How shell executes commands:

From bash manual:

If the name is neither a shell function nor a builtin, and contains no slashes, bash searches each element of the PATH for a directory containing an executable file by that name.

This means that functions and shell built-in commands take precedence first, and if there's none - it searches for the command in the list of directories that are specified in PATH variable.

Why my 'test' command didn't work ?

What you encountered is test command which is a built-in command compatible with original Bourne shell in bash. This command is silent, and is used for simple logic, arithmetic evaluation, and string evaluation. It is used in logic and if statements:

bash-4.3$ test 1 -le 2 && echo "1 is less that or equal to 2"
1 is less that or equal to 2
bash-4.3$ if test 1 -le 2 ; then echo "1 is less than or equal to 2"; fi
1 is less than or equal to 2

Note that test and [ exactly the same:

bash-4.3$ [ 1 -le 2 ] && echo "1 is less that or equal to 2"
1 is less that or equal to 2
bash-4.3$ if [ 1 -le 2 ] ; then echo "1 is less than or equal to 2"; fi
1 is less than or equal to 2

There's also /usr/bin/test which is among the standard utilities, and exist for portability and compatibility. If there was no test built-in in your shell, it would look through the PATH variable, and if /usr/bin/ happened to be before your ~/bin on the list - it would run /usr/bin/test. Here's an example of that:

bash-4.3$ enable -n test
bash-4.3$ PATH="$HOME/bin/:$PATH" test
I am ~/bin/test

Using enable -n command we turn off the built-in test, and run test temporarily with modified PATH such my ~/bin is first on the list. The shell looks at the list, and finds my shell script ~/bin/test and ran it.

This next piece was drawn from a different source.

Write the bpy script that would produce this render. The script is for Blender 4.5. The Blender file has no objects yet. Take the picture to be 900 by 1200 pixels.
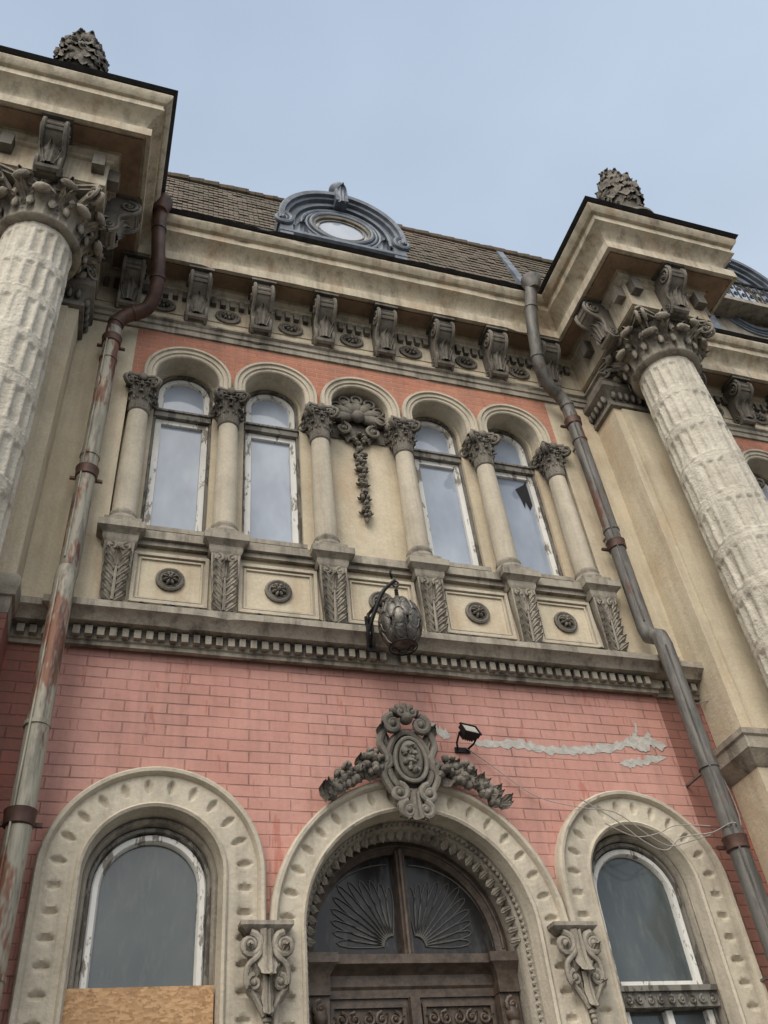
import bpy, math, random
from math import sin,cos,pi,radians
from mathutils import Matrix, Vector, noise
random.seed(7)
S=bpy.context.scene
# ------------------------------------------------------------------ materials
def newmat(name):
    m=bpy.data.materials.new(name);m.use_nodes=True
    n=m.node_tree.nodes;l=m.node_tree.links
    return m,n,l,n['Principled BSDF']
def ramp(n,l,src,stops):
    r=n.new('ShaderNodeValToRGB');e=r.color_ramp.elements
    while len(e)<len(stops):e.new(0.5)
    for i,(p,c) in enumerate(stops):
        e[i].position=p;e[i].color=(c,c,c,1) if isinstance(c,(int,float)) else (*c,1)
    l.new(src,r.inputs[0]);return r.outputs[0]
def tex(n,l,vec,scale,detail=5,rough=.6,sc=None):
    if sc:
        mp=n.new('ShaderNodeMapping');mp.inputs['Scale'].default_value=sc;l.new(vec,mp.inputs[0]);vec=mp.outputs[0]
    t=n.new('ShaderNodeTexNoise');t.inputs['Scale'].default_value=scale;t.inputs['Detail'].default_value=min(detail,4);t.inputs['Roughness'].default_value=rough
    l.new(vec,t.inputs['Vector']);return t.outputs['Fac']
def mix(n,l,f,a,b,mode='MIX'):
    m=n.new('ShaderNodeMix');m.data_type='RGBA';m.blend_type=mode
    for s,v in((m.inputs[0],f),(m.inputs[6],a),(m.inputs[7],b)):
        if hasattr(v,'type') and hasattr(v,'is_linked'):l.new(v,s)
        elif isinstance(v,(int,float)):s.default_value=v if s is m.inputs[0] else (v,v,v,1)
        else:s.default_value=(*v,1)
    return m.outputs[2]
def mth(n,l,op,a,b=0.,clamp=False):
    m=n.new('ShaderNodeMath');m.operation=op;m.use_clamp=clamp
    for i,v in enumerate((a,b)):
        if isinstance(v,(int,float)):m.inputs[i].default_value=v
        else:l.new(v,m.inputs[i])
    return m.outputs[0]
def bump(n,l,p,h,strength,dist=.02):
    b=n.new('ShaderNodeBump');b.inputs['Strength'].default_value=strength;b.inputs['Distance'].default_value=dist
    l.new(h,b.inputs['Height']);l.new(b.outputs[0],p.inputs['Normal'])
def coord(n):return n.new('ShaderNodeTexCoord').outputs['Object']
def dirt_ao_fac(n,l,c,amount,streak=.5,ao_=True):
    st=ramp(n,l,tex(n,l,c,1.0,5,.65,(7,7,.5)),[(.47,0.),(.70,1.)])
    bl=ramp(n,l,tex(n,l,c,2.2,5,.7),[(.45,0.),(.72,1.)])
    f=mth(n,l,'MULTIPLY',st,streak)
    f=mth(n,l,'ADD',f,mth(n,l,'MULTIPLY',bl,.38))
    if ao_:
        ao=n.new('ShaderNodeAmbientOcclusion');ao.samples=1;ao.inputs['Distance'].default_value=.2
        f=mth(n,l,'ADD',f,mth(n,l,'MULTIPLY',ramp(n,l,ao.outputs['AO'],[(.25,1.),(.85,0.)]),.7))  # AO term darkens crevices in the colour, on top of the dirt noise
    return mth(n,l,'MULTIPLY',f,amount,True)
def stucco(name,col,col2,dirt_ao_col=(.09,.08,.065),amount=.7,streak=.5,bmp=.35,warm=None,ao=True):
    m,n,l,p=newmat(name);c=coord(n)
    base=mix(n,l,ramp(n,l,tex(n,l,c,1.3,5,.6),[(.35,0.),(.65,1.)]),col,col2)
    if warm:
        base=mix(n,l,mth(n,l,'MULTIPLY',ramp(n,l,tex(n,l,c,.8,5,.7,(3,3,1)),[(.5,0.),(.68,1.)]),.75),base,warm)
    g=tex(n,l,c,35,3,.6)
    base=mix(n,l,mth(n,l,'MULTIPLY',ramp(n,l,g,[(.3,1.),(.7,0.)]),.28),base,(col[0]*.5,col[1]*.5,col[2]*.48))
    out=mix(n,l,dirt_ao_fac(n,l,c,amount,streak,ao),base,dirt_ao_col)
    l.new(out,p.inputs['Base Color']);p.inputs['Roughness'].default_value=.92
    p.inputs['Specular IOR Level'].default_value=.2
    h=mth(n,l,'ADD',g,mth(n,l,'MULTIPLY',tex(n,l,c,9,4,.6),2.))
    bump(n,l,p,h,bmp,.012);return m
def brickmat(name,c1,c2,mortar,bw,bh,dirtamt=.5,ms=.012,fade=.5,rand=.5,ao=False):
    m,n,l,p=newmat(name);c=coord(n)
    sx=n.new('ShaderNodeSeparateXYZ');l.new(c,sx.inputs[0])
    dis=mth(n,l,'MULTIPLY',mth(n,l,'SUBTRACT',tex(n,l,c,1.5,3),.5),.02)
    cb=n.new('ShaderNodeCombineXYZ');l.new(mth(n,l,'ADD',sx.outputs[0],sx.outputs[1]),cb.inputs[0]);l.new(mth(n,l,'ADD',sx.outputs[2],dis),cb.inputs[1])
    b=n.new('ShaderNodeTexBrick');l.new(cb.outputs[0],b.inputs['Vector'])
    b.inputs['Scale'].default_value=1;b.inputs['Brick Width'].default_value=bw;b.inputs['Row Height'].default_value=bh
    b.inputs['Mortar Size'].default_value=ms;b.inputs['Mortar Smooth'].default_value=.6;b.inputs['Bias'].default_value=0
    b.inputs['Color1'].default_value=(*c1,1);b.inputs['Color2'].default_value=(*c2,1);b.inputs['Mortar'].default_value=(*c1,1)
    br=ramp(n,l,tex(n,l,c,.7,5,.65),[(.35,0.),(.68,1.)])
    lighter=(min(1,c1[0]*1.1+.03),c1[1]*1.3+.03,c1[2]*1.35+.03)
    base=mix(n,l,mth(n,l,'MULTIPLY',br,fade),b.outputs['Color'],lighter)
    base=mix(n,l,mth(n,l,'MULTIPLY',b.outputs['Fac'],ramp(n,l,tex(n,l,c,2.2,5),[(.35,.12),(.65,.85)])),base,mortar)
    redst=ramp(n,l,tex(n,l,c,1.1,5,.7,(5,5,1.1)),[(.59,0.),(.64,1.)])
    base=mix(n,l,mth(n,l,'MULTIPLY',redst,.55),base,(.38,.12,.08))
    base=mix(n,l,mth(n,l,'MULTIPLY',ramp(n,l,tex(n,l,c,16,4,.7),[(.5,0.),(.75,1.)]),.3),base,(c1[0]*.6,c1[1]*.6,c1[2]*.6))
    out=mix(n,l,dirt_ao_fac(n,l,c,dirtamt,.45,ao),base,(.15,.10,.085))
    l.new(out,p.inputs['Base Color']);p.inputs['Roughness'].default_value=.85;p.inputs['Specular IOR Level'].default_value=.25
    h=mth(n,l,'ADD',mth(n,l,'MULTIPLY',b.outputs['Fac'],-1.2),mth(n,l,'MULTIPLY',tex(n,l,c,30,4),.5))
    bump(n,l,p,h,.6,.012);return m
def simple(name,col,rough=.6,metal=0,var=.3,scale=8,bm=.2,spec=.4,col2=None):
    m,n,l,p=newmat(name);c=coord(n)
    c2=col2 or tuple(x*(1-var) for x in col)
    o=mix(n,l,ramp(n,l,tex(n,l,c,scale,5,.65),[(.38,0.),(.62,1.)]),col,c2)
    l.new(o,p.inputs['Base Color']);p.inputs['Roughness'].default_value=rough;p.inputs['Metallic'].default_value=metal
    p.inputs['Specular IOR Level'].default_value=spec
    bump(n,l,p,tex(n,l,c,scale*4,3),bm,.01);return m
def peel(name,col,under,lo=.52,scale=9,sc=(1,1,.35)):
    m,n,l,p=newmat(name);c=coord(n)
    f=ramp(n,l,tex(n,l,c,scale,5,.75,sc),[(lo,0.),(lo+.05,1.)])
    o=mix(n,l,f,col,under)
    o=mix(n,l,dirt_ao_fac(n,l,c,.4,.4,False),o,(.07,.06,.05))
    l.new(o,p.inputs['Base Color']);p.inputs['Roughness'].default_value=.7
    bump(n,l,p,f,-.5,.006);return m
CREAM=stucco('stucco_cream',(.68,.59,.44),(.60,.52,.385),amount=.44,streak=.45,warm=(.56,.42,.28),ao=False)
CREAM2=stucco('stucco_grey_beige',(.64,.565,.435),(.53,.465,.355),dirt_ao_col=(.09,.073,.055),amount=.66,streak=.75,warm=(.42,.29,.185),ao=False)
ARCHM=stucco('stucco_archivolt',(.62,.55,.435),(.53,.47,.375),dirt_ao_col=(.12,.10,.08),amount=.58,streak=.5,ao=False)
DARK=stucco('stone_ornament',(.29,.26,.22),(.175,.157,.132),dirt_ao_col=(.035,.03,.025),amount=.9,streak=.5,bmp=.5)
MID=stucco('stone_mid_grey',(.46,.41,.335),(.33,.295,.24),dirt_ao_col=(.055,.047,.04),amount=.76,streak=.8,bmp=.5)
SOFF=stucco('stained_soffit',(.38,.27,.18),(.25,.165,.105),dirt_ao_col=(.06,.045,.035),amount=.7,ao=False)
SHAFT=stucco('column_shaft_plaster',(.70,.65,.55),(.58,.53,.44),dirt_ao_col=(.20,.17,.135),amount=.65,streak=.6,bmp=1.0,ao=False)
PINK=brickmat('painted_pink_brick',(.53,.27,.22),(.48,.235,.19),(.22,.11,.09),.36,.104,.5,.008,.42)
ORANGE=brickmat('orange_brick',(.48,.20,.125),(.40,.16,.105),(.46,.32,.25),.26,.085,.55,.009,.5)
REDB=brickmat('dark_red_brick',(.30,.125,.095),(.25,.105,.08),(.11,.06,.05),.36,.104,.7,.009,.3)
ZINC=simple('zinc_blue_grey',(.19,.215,.25),.55,.25,.45,4,.15)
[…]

NOTE: please don't do this! The above example is for demonstration only ! This is not a good way to run your scripts and is not recommended. Use appropriate naming, never name your commands same as shell built-ins or existing utilities. You have been warned.

Why did test.sh work ?

What happened in your test.sh case is that there's no built-in or functions called test.sh and therefore shell searched every directory in PATH list, until it found your test.sh file and ran it. That's why it works.

Does this behavior relate to file extensions ?

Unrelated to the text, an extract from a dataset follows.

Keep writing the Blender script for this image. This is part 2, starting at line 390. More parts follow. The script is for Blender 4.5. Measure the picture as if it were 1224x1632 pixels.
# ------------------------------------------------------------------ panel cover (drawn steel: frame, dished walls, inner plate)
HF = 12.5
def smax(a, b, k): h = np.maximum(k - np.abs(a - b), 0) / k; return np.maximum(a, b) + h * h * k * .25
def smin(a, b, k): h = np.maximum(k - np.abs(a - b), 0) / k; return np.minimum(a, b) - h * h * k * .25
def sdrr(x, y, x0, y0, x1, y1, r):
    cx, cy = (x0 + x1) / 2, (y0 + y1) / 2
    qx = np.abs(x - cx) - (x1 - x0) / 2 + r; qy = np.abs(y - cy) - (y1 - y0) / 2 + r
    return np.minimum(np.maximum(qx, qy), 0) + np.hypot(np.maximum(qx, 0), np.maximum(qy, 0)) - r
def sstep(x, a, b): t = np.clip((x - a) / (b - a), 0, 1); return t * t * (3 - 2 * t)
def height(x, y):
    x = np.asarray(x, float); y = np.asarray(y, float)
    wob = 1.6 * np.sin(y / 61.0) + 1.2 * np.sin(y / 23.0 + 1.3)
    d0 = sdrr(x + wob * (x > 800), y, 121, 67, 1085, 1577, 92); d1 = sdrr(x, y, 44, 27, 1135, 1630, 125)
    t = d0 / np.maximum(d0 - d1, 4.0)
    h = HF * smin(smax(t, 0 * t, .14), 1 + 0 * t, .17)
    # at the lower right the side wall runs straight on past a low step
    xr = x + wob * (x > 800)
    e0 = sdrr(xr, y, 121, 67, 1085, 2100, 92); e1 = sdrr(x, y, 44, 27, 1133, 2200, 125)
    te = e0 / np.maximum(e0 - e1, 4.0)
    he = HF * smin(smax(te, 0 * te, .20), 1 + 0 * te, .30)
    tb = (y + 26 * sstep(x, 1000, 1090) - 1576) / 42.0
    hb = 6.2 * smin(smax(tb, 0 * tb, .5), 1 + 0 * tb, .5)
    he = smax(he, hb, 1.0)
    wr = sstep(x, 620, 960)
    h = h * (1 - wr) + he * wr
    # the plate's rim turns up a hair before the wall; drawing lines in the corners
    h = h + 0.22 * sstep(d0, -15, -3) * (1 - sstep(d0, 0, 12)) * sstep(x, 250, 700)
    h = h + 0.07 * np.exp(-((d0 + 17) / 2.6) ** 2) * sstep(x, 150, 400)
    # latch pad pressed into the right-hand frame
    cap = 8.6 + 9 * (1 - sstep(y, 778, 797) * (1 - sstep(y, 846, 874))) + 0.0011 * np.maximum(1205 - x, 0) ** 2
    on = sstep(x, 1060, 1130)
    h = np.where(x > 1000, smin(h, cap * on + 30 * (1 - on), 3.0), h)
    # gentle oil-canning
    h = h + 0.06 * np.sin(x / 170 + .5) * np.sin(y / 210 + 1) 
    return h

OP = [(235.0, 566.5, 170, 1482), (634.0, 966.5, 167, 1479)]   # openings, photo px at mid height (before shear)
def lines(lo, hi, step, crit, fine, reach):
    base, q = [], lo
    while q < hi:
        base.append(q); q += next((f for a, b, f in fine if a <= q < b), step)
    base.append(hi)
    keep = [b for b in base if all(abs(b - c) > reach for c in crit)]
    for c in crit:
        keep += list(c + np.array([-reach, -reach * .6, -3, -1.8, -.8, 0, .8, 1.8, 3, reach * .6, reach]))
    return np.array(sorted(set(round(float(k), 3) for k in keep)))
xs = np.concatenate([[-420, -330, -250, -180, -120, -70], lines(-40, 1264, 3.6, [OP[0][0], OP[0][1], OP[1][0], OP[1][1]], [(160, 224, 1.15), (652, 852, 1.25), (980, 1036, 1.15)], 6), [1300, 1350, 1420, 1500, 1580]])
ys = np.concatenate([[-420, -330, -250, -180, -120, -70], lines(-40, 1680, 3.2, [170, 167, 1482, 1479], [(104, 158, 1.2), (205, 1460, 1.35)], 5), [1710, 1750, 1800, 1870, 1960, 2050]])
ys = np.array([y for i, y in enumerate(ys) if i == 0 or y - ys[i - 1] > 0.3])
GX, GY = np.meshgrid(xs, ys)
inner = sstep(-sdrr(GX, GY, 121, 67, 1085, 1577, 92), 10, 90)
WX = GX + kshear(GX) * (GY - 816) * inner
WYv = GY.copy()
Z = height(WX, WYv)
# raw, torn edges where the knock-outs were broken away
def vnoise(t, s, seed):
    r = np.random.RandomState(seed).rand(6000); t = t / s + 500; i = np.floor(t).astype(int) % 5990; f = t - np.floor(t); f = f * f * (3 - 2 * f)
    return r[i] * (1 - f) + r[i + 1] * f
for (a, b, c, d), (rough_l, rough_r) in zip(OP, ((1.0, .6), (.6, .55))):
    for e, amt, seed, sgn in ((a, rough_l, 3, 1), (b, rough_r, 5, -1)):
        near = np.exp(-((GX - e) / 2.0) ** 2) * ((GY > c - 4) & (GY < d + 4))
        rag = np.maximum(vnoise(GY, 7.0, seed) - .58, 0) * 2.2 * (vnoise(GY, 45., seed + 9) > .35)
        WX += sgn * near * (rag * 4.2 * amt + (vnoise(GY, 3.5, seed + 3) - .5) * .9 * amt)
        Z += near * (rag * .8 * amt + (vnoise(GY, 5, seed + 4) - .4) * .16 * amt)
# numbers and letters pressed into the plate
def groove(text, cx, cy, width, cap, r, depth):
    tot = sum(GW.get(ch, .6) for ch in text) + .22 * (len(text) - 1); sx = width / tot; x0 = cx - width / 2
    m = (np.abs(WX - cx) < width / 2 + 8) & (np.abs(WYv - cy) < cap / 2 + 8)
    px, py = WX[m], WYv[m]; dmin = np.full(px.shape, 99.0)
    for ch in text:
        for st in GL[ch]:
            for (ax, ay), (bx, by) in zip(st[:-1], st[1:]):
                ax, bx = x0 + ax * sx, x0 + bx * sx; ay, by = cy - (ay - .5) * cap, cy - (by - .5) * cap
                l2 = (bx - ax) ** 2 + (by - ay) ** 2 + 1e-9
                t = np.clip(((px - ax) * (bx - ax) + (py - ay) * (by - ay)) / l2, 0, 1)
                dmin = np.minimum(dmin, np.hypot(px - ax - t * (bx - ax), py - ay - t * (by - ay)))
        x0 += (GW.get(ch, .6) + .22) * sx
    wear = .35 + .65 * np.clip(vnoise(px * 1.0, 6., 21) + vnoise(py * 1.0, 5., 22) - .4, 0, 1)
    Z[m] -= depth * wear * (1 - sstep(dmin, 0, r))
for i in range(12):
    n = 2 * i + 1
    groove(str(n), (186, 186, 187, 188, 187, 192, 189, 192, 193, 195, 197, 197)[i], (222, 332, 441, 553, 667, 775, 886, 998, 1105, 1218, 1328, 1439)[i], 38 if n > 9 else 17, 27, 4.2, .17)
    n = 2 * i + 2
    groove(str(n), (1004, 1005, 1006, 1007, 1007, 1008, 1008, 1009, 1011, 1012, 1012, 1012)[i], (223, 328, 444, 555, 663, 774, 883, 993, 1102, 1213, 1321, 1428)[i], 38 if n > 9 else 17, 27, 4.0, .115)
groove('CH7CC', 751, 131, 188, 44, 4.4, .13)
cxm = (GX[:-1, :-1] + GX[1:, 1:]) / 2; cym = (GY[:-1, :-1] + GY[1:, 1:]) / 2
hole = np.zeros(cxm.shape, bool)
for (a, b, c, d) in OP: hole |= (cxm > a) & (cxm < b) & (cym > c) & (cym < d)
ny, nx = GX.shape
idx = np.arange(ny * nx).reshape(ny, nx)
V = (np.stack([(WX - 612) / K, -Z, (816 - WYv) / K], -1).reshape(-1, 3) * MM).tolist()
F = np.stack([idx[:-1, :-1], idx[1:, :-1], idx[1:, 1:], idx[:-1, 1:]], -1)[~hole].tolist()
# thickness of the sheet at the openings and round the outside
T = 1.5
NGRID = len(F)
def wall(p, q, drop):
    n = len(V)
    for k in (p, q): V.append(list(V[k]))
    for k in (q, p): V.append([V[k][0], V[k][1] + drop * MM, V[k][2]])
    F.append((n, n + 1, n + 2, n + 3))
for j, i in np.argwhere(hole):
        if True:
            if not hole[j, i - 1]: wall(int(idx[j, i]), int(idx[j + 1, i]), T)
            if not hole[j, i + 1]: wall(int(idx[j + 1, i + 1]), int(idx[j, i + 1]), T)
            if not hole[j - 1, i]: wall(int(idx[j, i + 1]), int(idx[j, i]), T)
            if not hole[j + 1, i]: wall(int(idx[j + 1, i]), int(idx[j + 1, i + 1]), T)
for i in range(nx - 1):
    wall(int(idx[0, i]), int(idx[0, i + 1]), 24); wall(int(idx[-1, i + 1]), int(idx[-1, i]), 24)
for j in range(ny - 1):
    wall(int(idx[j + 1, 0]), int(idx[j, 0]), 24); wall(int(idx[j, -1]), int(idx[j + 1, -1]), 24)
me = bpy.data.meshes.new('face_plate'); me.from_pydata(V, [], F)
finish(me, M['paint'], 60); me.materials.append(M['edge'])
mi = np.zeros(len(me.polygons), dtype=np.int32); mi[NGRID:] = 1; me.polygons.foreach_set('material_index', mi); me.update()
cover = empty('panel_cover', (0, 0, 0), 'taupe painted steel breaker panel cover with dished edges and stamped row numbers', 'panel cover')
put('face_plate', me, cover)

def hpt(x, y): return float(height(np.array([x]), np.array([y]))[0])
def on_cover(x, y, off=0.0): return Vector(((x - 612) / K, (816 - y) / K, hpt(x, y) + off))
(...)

No. This has nothing to do with file extensions and in fact for most files extension is irrelevant. Shell cares for location of what you type in command-prompt, if it's a built-in or function or alias, and if the file you mention has executable permissions set.

Additionally, it cares about appropriate #! line (which is more formally known as interpreter directive), because if you have shell script written say for C-shell but it doesn't have appropriate #! line at the top, and you try to run it with bash - the shell will try to run it but it will break due to incompatible syntax.

More generally, Linux and Unix-like systems mostly care about magic numbers which are first several bytes in a file that identify the file type.